The Going-to-the-Sun Road itself, 50 miles of engineering through mountains that didn’t want to be crossed, remains one of the great American scenic drives. The Logan Pass area sees the most wildlife; mountain goats are almost guaranteed.
Skiing
Winter access runs on different logic. Vail, Aspen Mountain, and Park City in Utah are the premium options for people who want resort infrastructure. Jackson Hole in Wyoming has the most serious terrain – Corbet’s Couloir is the test piece, the rest of the mountain is no joke either – and a mountain atmosphere that hasn’t been entirely manufactured for tourism.

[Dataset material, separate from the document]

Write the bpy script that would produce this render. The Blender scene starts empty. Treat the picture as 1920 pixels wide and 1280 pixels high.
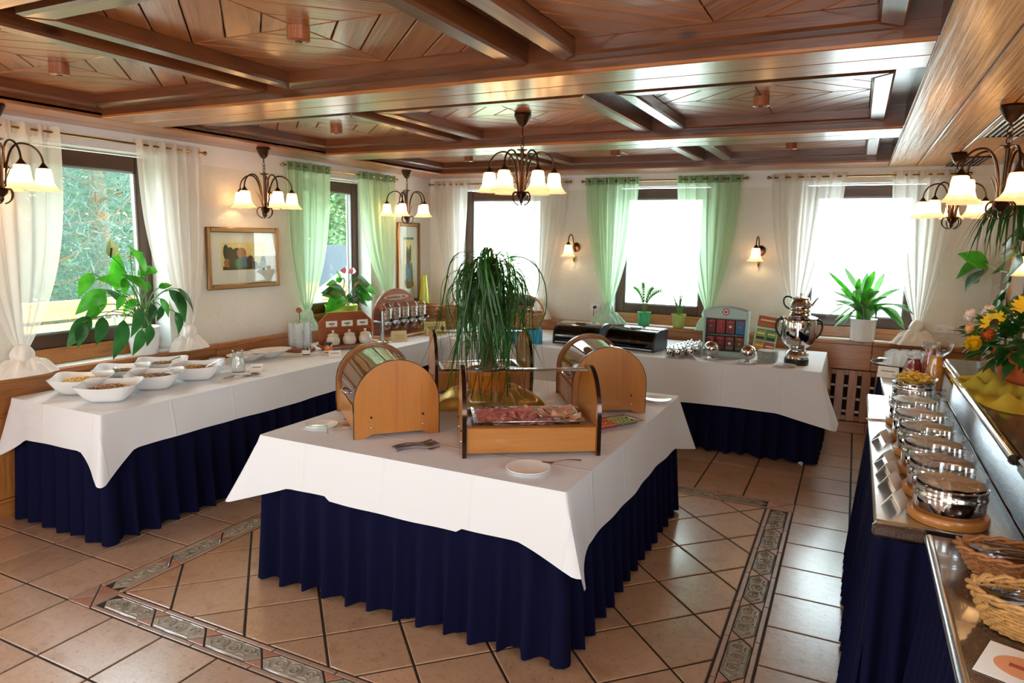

Snowbird and Alta in Utah’s Little Cottonwood Canyon combine extraordinary snowfall totals with prices that undercut Colorado alternatives by a meaningful margin.
Getting Around
The Rockies essentially require a car. Denver International Airport is the most convenient entry for Colorado; Salt Lake City for Utah; Bozeman for Montana and the northern parks; Jackson Hole Airport for Wyoming. The Jackson Hole airport sits inside Grand Teton National Park, the only commercial airport in a US national park, which makes it convenient and expensive in roughly equal measure.
Practical Notes
Altitude affects everyone differently but affects most people arriving from sea level. Headaches and fatigue at 8,000 to 10,000 feet are common for the first day or two; stay hydrated and don’t schedule your hardest hike on day one. Mountain weather moves fast; clear mornings can produce afternoon thunderstorms within an hour. Don’t be on exposed ridgelines after noon in summer.
Bears are present throughout – black bears across the range, grizzlies in Yellowstone, Glacier, and the Tetons. Carry bear spray and know how to use it before you need it.